By Paulina Gajewski
Fingers skirted across a plane of black and white on Oct. 19 as Alexei Tartakovsky took to the piano inside of the Don Buchwald Theater at Brooklyn College. As notes ricocheted across the walls of the Theater, audience members watched as Tartakovsky’s laser focus allowed him to play with ease. As a part of a series of faculty recitals that are put on by the Brooklyn College Conservatory of Music and its faculty members, virtuoso and BC Music Professor Alexei Tartakovsky delighted the audience with his talents.
The Russian-American pianist has captivated audiences worldwide with his performances, in which both his technique and his artistic approaches leave him renowned for his skills. In 2006, Tartakovsky won three top prizes. Down in Florida, he won the Rolf and Brigitte Gardey International Competition. Following this triumph, he swept the competition at the New York Piano Competition and the American Fine Arts Festival, also in New York.
Soon after, he became a laureate in the United Kingdom after participating in the International Piano Competition in Manchester in 2008. Tartakovsky’s victories have allowed him to perform in both solo performances and performances with an orchestra. His international influence has spanned across the United States, Canada, Mexico, Russia, Europe, Japan, and China. He has performed alongside some of the most prolific orchestras, including the Warsaw Philharmonic, the Jacksonville Symphony, and the Beethoven Orchestra Bonn in Germany.
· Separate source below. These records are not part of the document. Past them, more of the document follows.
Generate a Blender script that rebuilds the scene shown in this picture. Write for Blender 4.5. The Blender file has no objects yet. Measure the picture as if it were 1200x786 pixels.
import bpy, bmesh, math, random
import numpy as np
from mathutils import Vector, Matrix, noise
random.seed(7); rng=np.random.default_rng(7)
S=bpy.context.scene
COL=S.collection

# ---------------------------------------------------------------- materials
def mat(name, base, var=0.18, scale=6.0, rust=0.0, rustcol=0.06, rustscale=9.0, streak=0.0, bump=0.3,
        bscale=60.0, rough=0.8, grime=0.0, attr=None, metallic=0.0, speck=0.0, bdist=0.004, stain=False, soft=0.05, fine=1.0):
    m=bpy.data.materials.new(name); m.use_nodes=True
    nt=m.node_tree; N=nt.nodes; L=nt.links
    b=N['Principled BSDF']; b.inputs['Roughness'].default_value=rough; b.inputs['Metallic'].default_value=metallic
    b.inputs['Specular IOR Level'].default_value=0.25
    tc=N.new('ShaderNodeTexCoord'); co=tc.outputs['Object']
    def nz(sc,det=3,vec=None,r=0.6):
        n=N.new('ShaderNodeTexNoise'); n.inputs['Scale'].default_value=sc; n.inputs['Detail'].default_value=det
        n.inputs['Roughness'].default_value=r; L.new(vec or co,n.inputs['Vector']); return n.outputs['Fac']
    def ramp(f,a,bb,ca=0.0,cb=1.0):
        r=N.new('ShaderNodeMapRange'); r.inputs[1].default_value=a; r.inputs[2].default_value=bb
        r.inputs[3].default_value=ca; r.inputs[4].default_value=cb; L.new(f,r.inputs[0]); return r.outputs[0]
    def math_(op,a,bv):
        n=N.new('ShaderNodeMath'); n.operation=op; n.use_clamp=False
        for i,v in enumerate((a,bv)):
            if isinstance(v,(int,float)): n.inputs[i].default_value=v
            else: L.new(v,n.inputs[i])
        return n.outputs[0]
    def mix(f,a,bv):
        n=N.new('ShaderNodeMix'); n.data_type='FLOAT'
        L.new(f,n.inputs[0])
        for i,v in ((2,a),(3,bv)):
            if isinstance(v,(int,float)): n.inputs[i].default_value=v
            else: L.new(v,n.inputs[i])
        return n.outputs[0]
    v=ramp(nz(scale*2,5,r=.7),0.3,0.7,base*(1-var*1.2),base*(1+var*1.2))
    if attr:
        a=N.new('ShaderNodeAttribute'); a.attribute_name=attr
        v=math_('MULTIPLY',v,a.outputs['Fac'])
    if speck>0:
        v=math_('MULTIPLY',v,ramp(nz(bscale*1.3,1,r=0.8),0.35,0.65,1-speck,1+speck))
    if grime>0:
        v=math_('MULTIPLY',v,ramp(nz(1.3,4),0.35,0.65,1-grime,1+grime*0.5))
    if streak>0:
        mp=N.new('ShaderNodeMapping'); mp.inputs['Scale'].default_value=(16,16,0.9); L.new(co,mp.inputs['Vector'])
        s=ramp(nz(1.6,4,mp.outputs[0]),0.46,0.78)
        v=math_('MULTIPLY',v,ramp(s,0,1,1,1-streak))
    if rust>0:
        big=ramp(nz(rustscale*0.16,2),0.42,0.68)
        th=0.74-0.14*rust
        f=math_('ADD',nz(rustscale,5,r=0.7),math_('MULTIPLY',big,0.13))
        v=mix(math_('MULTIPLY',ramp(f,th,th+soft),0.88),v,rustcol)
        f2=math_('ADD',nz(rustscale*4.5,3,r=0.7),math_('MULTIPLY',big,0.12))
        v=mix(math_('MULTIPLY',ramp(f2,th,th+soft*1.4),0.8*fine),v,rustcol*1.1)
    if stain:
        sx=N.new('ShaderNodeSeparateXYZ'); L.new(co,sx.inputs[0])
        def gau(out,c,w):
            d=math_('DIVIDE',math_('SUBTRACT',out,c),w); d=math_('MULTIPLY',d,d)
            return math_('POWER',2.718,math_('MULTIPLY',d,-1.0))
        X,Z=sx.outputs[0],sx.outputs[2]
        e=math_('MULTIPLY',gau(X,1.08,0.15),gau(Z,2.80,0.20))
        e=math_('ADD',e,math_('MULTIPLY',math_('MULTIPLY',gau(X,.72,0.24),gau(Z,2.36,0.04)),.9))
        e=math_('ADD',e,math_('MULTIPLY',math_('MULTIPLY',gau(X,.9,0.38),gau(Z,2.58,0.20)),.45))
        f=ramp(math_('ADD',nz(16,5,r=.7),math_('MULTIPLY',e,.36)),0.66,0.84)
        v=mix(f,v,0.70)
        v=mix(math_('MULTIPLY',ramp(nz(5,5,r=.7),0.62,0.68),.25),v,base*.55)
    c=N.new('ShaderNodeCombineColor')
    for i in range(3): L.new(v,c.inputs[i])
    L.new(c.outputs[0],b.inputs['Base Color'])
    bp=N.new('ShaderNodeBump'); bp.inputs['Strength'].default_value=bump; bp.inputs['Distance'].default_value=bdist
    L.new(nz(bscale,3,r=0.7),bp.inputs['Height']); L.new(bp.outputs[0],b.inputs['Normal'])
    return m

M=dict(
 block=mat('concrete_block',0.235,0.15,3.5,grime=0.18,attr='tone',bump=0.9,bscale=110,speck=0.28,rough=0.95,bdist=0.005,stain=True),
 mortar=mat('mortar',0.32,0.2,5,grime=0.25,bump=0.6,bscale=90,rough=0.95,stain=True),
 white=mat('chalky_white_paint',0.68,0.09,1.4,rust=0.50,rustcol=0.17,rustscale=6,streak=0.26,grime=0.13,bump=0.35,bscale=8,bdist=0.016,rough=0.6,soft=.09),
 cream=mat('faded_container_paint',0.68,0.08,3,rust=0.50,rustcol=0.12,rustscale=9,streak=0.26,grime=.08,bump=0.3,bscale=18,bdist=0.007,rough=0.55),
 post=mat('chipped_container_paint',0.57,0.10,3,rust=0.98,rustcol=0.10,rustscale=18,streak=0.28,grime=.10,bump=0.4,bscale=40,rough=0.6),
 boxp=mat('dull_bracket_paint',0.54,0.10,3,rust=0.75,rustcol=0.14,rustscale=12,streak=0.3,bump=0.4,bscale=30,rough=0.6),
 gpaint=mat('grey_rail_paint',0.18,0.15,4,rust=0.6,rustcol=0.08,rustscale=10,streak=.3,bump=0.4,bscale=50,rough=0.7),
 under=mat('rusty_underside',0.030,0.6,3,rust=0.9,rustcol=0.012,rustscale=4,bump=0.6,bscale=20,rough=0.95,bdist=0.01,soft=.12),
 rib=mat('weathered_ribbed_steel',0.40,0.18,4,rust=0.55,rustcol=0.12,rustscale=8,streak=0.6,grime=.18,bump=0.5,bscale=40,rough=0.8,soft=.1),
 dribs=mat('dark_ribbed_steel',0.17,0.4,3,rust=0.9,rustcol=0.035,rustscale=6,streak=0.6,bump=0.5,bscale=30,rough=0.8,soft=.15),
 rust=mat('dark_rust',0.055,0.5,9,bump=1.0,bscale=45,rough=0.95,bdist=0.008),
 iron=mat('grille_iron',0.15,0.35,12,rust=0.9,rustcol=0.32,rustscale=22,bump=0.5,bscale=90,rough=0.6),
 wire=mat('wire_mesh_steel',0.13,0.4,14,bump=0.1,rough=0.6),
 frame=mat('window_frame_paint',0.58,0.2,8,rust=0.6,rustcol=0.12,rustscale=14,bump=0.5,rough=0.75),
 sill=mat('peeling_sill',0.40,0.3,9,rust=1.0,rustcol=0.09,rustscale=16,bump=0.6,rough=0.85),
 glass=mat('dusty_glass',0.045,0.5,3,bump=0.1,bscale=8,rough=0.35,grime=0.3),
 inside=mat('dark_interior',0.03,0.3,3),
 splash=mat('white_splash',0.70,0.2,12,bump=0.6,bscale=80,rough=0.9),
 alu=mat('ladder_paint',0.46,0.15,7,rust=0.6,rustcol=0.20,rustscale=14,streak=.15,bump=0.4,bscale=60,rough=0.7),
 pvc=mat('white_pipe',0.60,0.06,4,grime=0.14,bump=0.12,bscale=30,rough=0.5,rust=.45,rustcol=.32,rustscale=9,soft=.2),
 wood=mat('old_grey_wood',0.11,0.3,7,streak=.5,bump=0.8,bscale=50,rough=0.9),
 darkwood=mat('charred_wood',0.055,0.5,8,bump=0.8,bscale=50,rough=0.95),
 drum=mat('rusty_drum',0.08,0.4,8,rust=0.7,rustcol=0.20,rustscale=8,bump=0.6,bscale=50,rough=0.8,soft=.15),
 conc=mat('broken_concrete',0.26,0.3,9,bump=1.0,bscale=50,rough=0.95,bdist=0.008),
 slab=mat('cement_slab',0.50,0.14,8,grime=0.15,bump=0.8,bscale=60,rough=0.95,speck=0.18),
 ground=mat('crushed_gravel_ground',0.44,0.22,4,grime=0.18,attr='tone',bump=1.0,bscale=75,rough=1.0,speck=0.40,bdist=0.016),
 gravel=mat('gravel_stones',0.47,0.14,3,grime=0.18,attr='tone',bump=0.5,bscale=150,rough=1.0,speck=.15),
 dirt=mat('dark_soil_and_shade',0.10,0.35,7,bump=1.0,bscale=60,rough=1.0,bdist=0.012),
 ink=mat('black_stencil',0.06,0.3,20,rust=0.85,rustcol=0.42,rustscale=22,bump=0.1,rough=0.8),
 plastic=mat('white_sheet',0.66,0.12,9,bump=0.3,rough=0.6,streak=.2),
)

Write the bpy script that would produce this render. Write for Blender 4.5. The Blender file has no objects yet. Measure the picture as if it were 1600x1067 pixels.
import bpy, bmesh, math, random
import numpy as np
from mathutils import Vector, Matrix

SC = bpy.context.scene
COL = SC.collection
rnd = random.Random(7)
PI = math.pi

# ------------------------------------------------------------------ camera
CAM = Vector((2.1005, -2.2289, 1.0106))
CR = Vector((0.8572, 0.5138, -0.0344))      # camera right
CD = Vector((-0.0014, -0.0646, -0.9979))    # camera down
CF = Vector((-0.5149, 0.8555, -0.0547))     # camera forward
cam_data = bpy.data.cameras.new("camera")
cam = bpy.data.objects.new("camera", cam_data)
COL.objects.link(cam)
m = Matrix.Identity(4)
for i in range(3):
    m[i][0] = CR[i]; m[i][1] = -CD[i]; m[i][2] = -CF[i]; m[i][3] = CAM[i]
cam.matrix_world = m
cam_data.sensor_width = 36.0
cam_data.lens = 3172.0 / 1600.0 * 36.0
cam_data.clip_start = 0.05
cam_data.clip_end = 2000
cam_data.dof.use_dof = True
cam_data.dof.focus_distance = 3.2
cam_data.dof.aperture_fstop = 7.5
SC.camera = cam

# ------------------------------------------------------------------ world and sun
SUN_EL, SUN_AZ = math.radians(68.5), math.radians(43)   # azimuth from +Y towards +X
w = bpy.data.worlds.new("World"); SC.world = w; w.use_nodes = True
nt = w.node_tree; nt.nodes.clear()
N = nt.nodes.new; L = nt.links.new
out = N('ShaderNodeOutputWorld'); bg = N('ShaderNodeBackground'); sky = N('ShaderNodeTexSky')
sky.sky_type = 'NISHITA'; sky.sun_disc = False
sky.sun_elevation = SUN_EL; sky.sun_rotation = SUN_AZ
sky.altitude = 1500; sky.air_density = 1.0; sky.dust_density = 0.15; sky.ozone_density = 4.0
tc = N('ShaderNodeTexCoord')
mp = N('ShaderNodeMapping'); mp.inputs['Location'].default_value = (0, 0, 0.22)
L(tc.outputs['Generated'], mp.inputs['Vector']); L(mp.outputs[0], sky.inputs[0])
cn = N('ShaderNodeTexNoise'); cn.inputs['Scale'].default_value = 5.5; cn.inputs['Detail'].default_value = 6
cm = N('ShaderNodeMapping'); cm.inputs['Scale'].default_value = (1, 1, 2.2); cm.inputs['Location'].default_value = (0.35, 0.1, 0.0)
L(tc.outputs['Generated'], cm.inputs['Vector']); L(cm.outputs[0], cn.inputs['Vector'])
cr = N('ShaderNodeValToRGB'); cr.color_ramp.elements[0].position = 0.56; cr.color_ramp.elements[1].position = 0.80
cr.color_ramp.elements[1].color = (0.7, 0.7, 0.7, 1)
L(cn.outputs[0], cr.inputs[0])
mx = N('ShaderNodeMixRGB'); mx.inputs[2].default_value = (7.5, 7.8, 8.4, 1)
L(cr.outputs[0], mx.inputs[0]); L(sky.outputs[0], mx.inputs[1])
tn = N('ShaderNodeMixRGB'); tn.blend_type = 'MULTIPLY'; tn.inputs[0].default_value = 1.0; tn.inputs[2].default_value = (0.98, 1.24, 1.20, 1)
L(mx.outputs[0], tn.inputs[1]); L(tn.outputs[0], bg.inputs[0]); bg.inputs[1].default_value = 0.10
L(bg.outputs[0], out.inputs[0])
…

In 2015, Tartakovsky performed at the Chopin International Competition in Warsaw, Poland. Named after one of the masters of Romantic music, Frederic Chopin was a Polish-French virtuoso pianist. The competition was initiated in 1927 and is held every five years. This competition, in particular, is one of the more difficult ones, starting off with a pool of 160 pianists in the preliminary round, slowly trickling down to 90 competitors by the second, 45 by the third, and ultimately resulting in the final 12.
Tartakovsky was one of the pianists who made it to the final round, his prowess as a pianist weeding him out as one of the best of 160. More recently, Tartakovsky was named the laureate of the 2021 International Beethoven Competition in Bonn, Germany.
The faculty recital was a full circle moment for Tartakovsky, whose educational career has its roots in CUNY. He completed his undergraduate education at Queens College and Julliard. He went on to receive his Master of Music degree from the Peabody Conservatory in Maryland, and an Artist diploma from the Yale School of Music.
Tartakovsky is currently a doctoral candidate under the mentorship of American classical pianist Richard Goode at the CUNY Graduate Center. Additionally, Tartakovsky is a professor at Brooklyn College, teaching undergraduate students the fundamentals of music.
Each of his sways, swells, and trills were heartening, playing for an audience of students aspiring to reach such a level of expertise, an audience that Tartakovsky had more than certainly once inhabited.